Students investigate how family migration stories shape identity by interviewing a family member in Spanish, studying community narratives, and connecting those stories to themes from Esperanza and history class. They build communication and content expertise by using the preterite and imperfect to ask questions, retell past experiences, and present a clear personal narrative. Through watercolor techniques, symbolism, color, and composition, they create a canvas that represents both a family member’s journey to the United States and their own identity, community, and sense of belonging.
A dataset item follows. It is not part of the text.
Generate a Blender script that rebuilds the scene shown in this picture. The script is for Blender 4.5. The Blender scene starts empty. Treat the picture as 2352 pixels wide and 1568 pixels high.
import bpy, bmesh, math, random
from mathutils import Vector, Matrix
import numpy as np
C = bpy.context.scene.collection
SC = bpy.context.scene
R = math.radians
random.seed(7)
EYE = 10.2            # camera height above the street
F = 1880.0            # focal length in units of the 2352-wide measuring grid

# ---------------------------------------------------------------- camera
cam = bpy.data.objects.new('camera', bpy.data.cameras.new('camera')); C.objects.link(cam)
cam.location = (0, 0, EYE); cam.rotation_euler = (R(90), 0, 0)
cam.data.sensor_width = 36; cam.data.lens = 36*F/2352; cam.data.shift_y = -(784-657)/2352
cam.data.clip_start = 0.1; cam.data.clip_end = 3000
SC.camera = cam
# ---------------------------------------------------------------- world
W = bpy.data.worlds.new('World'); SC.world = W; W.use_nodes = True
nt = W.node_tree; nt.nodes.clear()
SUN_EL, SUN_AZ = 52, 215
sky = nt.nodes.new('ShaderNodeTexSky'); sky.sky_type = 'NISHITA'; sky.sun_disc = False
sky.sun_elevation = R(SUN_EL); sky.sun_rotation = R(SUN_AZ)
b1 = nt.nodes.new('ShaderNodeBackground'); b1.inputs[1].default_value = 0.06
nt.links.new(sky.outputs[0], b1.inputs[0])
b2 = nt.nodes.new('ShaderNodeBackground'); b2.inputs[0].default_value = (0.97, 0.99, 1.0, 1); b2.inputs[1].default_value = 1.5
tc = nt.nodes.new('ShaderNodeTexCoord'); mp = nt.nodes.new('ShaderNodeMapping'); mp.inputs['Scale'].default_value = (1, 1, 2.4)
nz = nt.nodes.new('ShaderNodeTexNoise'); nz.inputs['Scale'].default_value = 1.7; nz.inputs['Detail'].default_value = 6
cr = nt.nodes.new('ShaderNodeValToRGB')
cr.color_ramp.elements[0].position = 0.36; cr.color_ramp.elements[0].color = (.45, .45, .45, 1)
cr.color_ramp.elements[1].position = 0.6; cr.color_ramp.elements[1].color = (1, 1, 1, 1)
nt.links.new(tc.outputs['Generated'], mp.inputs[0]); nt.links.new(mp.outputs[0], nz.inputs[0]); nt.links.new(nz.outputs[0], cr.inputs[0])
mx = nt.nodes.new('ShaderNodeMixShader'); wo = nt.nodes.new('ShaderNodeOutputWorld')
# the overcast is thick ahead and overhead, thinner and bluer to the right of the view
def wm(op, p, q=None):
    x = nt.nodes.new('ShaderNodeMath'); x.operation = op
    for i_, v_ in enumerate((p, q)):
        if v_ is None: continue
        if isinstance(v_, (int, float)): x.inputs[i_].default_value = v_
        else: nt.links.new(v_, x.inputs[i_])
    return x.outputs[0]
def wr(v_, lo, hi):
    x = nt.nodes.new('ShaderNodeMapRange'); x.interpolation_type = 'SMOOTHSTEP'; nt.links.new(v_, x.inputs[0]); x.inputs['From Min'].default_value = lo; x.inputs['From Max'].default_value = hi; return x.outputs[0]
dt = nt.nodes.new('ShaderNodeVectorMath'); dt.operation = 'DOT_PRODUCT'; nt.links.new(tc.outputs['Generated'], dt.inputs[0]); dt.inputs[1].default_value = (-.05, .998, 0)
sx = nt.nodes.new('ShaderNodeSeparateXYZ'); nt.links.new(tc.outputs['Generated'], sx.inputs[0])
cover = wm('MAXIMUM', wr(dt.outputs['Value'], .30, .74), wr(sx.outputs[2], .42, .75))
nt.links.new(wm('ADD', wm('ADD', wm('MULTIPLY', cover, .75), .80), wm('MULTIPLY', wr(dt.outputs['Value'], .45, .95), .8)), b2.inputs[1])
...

The work culminates in a public gallery and Spanish presentation that ask students to listen with empathy, revise through feedback, and connect personal history to larger community experiences of immigration.

Learning goals

Students will analyze migration stories in Spanish to identify how identity, community, and lived experiences are communicated through specific details, and they will discuss these ideas with peers and present them clearly. They will conduct and respond to family interviews in Spanish using the preterite and imperfect with increasing accuracy, supported by vocabulary and sentence frames about immigration, emotions, family relationships, and personal history. They will apply watercolor techniques, symbolism, color, and composition to create a canvas that represents both a family member’s journey and their own identity. They will revise their visual and oral work through critique, connect personal stories to larger community and historical narratives, and share their learning in a public exhibition.

Competencies
  • Effective Communication - Students practice listening to understand, communicating with empathy, and share their learning through exhibiting, presenting and reflecting on their work.
  • Collaboration - Students co-design projects with peers, exercise shared-decision making, strengthen relational agency, resolve conflict, and assume leadership roles.
  • Critical Thinking & Problem Solving - Students consider a variety of innovative approaches to address and understand complex questions that are authentic and important to their communities.
  • Content Expertise - Students develop key competencies, skills, and dispositions with ample opportunities to apply knowledge and engage in work that matters to them.
  • Academic Mindset - Students establish a sense of place, identity, and belonging to increase self-efficacy while engaging in critical reflection and action.

Products

Students will create interview questions in Spanish, audio reflections, vocabulary supports, and sketch drafts that turn family migration stories into a visual story map. Throughout the project, they will produce watercolor studies, planning notes, peer feedback revisions, and a short Spanish artist statement that connects identity, immigration, family history, and community. By the end, each student will present a finished watercolor canvas that combines a family member’s journey to the United States with the student’s own identity symbols, along with a QR-linked Spanish audio narration using preterite and imperfect tenses. The final showcase can also include process sketches, revised drafts, and one collaborative class mural or panel display that connects individual stories to larger community histories.

Launch

Begin with “Historias que Pintan”: invite a guest from a local immigration advocacy organization to share a brief migration story in Spanish and English while a community artist displays a live watercolor demonstration using color and symbols to represent memory, movement, and identity. Students then rotate through short stations with family audio clips, sample interview questions, example canvases, and images connected to immigration history from their History class, responding in Spanish with one phrase about identity and one question they want to explore. Close with an opening circle where students sketch a quick symbol of their own family story on watercolor paper, share it with a partner using a preterite or imperfect sentence frame, and begin a first visual story map for their final canvas.

Exhibition

Host a bilingual gallery event such as Raíces en Lienzo or Nuestro Camino Gallery where students display their watercolor canvases, sketch drafts, interview notes, and short Spanish artist statements alongside QR codes linking to their audio narrations. Invite families, the history class, the community immigration partner, and the local artist or muralist to rotate through student presentations as students tell the family migration story in Spanish using the preterite and imperfect and explain the symbols, colors, and composition choices that connect family history to their own identity. Include a response station where guests leave written reflections about themes of identity, migration, and community, and end with a brief whole-group celebration that highlights how individual stories connect to larger local histories. If desired, combine the individual canvases into a collaborative mural wall so the exhibit also shows shared migration experiences across the class.